In the comments to yesterday’s post, Jim mentioned how interesting it was that Twitter had finally gotten companies to pay attention to what customers were saying about them. I got to wondering why that was. Why didn’t this happen with blogs, or Facebook? Both of those use the same one-to-many broadcast model as Twitter. Facebook and Twitter share the concept of friends, as do blogging platforms like the venerable LiveJournal.
The key difference is that Twitter messages spread easily, and it’s simple to watch over all of Twitter for any mention of a company. Blogs stand alone with only links or individuals’ comments tying them together. Blog owners added blogrolls and similar list of favorite sites to encourage cross-pollination, but lists of sites with little context don’t drive many visitors to those sites.

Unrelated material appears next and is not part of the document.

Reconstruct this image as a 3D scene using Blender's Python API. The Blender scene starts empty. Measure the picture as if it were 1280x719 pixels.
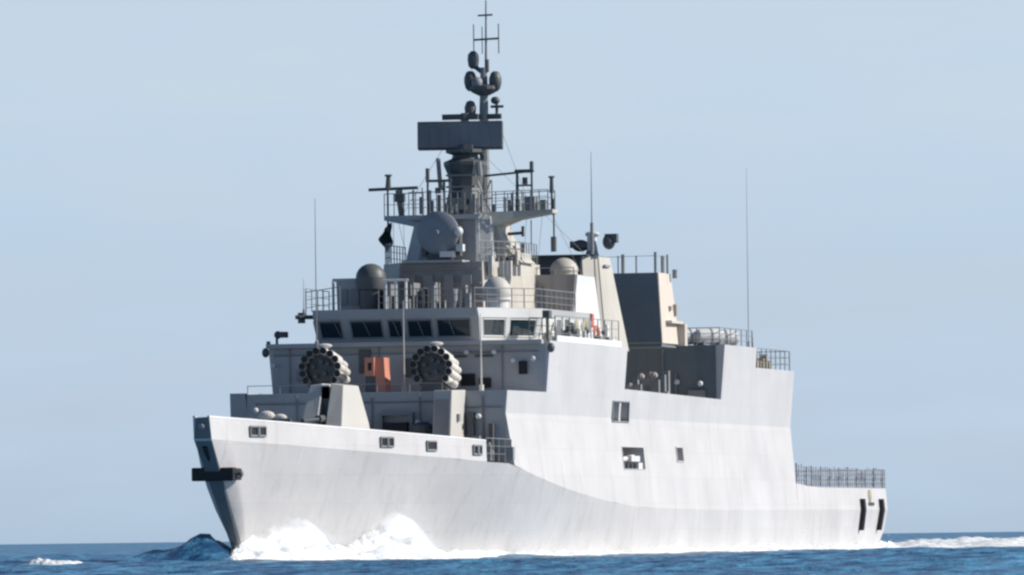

Posts on low-trafficked blogs got little attention, and were passed around mainly if a high-traffic blog linked to it.
Facebook aggregated people together into groups of friends and explicitly encouraged posting short, pithy status updates. This in turn made people much more likely to vent, but that venting didn’t travel far beyond the person’s friends. If you’re motivated, you can create a Facebook page to express how much a company sucks, but those pages are more like blog posts, and you’re back to hoping that enough friends spread the link to the page. And there are barriers to searching Facebook’s content. You have to have an account, start a search, and then explicitly set it to be searching status updates.
Twitter has similar group aggregation to Facebook and, by virtue of its 140-character limit, greatly encourages its users to share short messages about anything and everything in their life. Even more importantly, people using Twitter quickly latched on to the practice of retweeting — rebroadcasting someone’s message. Retweeting has become such a standard practice that Twitter clients and the Twitter webpage allow you to retweet someone’s message with one click. One person’s rant about Comcast can now be passed around Twitter widely and quickly, spreading from group to group. The barrier to re-broadcasting is far lower than with Facebook and especially with blogs.
Twitter has made additional design decisions that further drive these network effects. Twitter now lists trending topics — topics that a lot of people are talking about. Twitter also lets you search all tweets for mentions of you, your company, or any topic you care about. Companies can monitor what people are saying about them easily, and feel compelled to do so because complaints about them can spread like a brushfire.
That’s the one-two punch that distinguishes Twitter from other publishing services. If Twitter hadn’t made it so easy to re-broadcast people’s messages, or if content on Twitter was as hard to search for as it is on Facebook, then I don’t think companies would care that much about Twitter.
And not only is search hard on Facebook, but its default is that you only share with your friends. On Twitter, the default to 100% public. And it is common knowledge that passive opt-in leads to drastically higher adoption rates.
Ooh, good point. Twitter has the added benefit of being that way from the start. Facebook started with the expectation that what you post will be limited to your friends, and changing that model now raises all kinds of privacy concerns. Twitter has a simple on-off setting for broadcasting to everyone or just to people you follow, and defaults to public, like you said.
Also, corporations seem to have had a harder time integrating Twitter in to their marketing strategies. Facebook allows for a lot of content to be published – pictures, media, etc. Twitter is just messaging, pure and simple. I find it interesting that this also seems to be reflected in the design of the services as well, in that Facebook is constantly littered with ads while Twitter is basically ad-free.
My take has been that all three platforms can propagate information well, but Twitter echoes faster given its brevity. Blogging and Facebook have encouraged you to add value by adding your own take. Twitter doesn’t give you that kind of space. As you noted, the toolset also makes propagation as easy as a single click. Tumblr has a similar toolset, which makes it very difficult to know the source of something that’s been reblogged or tumbled or whatever they call it these days.
The thing about retweeting is that the original source is traditionally maintained by reference. I have been interested to see how Tumblr has taken some of the lessons of Twitter and applied it not only to blogging but also sharing whatever you come across or whatever you create.
I’m wondering if Tumblr is going to survive. After their big outage, they closed API access and haven’t opened it. Most Web services have it set up that APIs require less resources, so either the API is atypical or they’re doing something less savory, like trying to prevent export via the API so people can leave the service.